The idea of recapitulation, that Jesus summed up human existence in himself, is a central facet of the theological thought of Romanos the Melodist, a sixth-century hymn-writer. By focusing on particular metaphors used in the corpus of kontakia (clothing and nakedness, blindness, the opening door and others), this paper argues that Romanos used the device of metaphor as a figure for recapitulation. The way metaphor works mirrors the workings of his theological concept.

19 October
Kristal Flemming
, University of Melbourne
Before Alexander: Greeks in Saïte (664-525BCE) Egypt

Long before Alexander the Great, Greek mercenaries were leaving their homelands to establish a new way of life in Egypt. The mercenaries settled throughout Egypt and brought their families; Greek traders soon followed and were based at the trading port of Naukratis.
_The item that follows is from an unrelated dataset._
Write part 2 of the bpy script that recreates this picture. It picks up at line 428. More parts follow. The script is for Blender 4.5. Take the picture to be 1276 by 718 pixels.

Ancient written sources are adamant that the Greek settlers were heavily marginalised; however, the archaeological evidence offers a more complex story. Funerary stelae, inscribed votives, graffiti and pottery finds have given insight into the degree of influence the Greek and Egyptian cultures had on each other. The evolution of the religious, cultural and ethnic identity of the Greeks and Egyptians of Saïte Egypt will be the focus of this presentation.

26 October
Aleks Michalewicz
, University of Melbourne
Burial Practice at the Samtavro Cemetery in Caucasian Iberia

2:15, Friday 10 December, Babel Building, Room 204 (note time and venue)
Michael Crennan
, University of Melbourne
English Tacitus: 1600-1960

In early modern Europe, Tacitus was thought to provide a new and distinctive insight into the secrets of power, particularly that wielded by secretive and autocratic regimes. His aphoristic style and interest in the arcana imperii and dissimulation as a mode of statecraft, particularly in his portrait of Tiberius, influenced both political thought and the theory and practice of history. The writings of Jonson, Bacon, Hayward, Ralegh, Trenchard and Gordon and the vagaries of his reputation from the nineteenth to the mid-twentieth centuries are closely examined to investigate and explain the reception of his writings in England.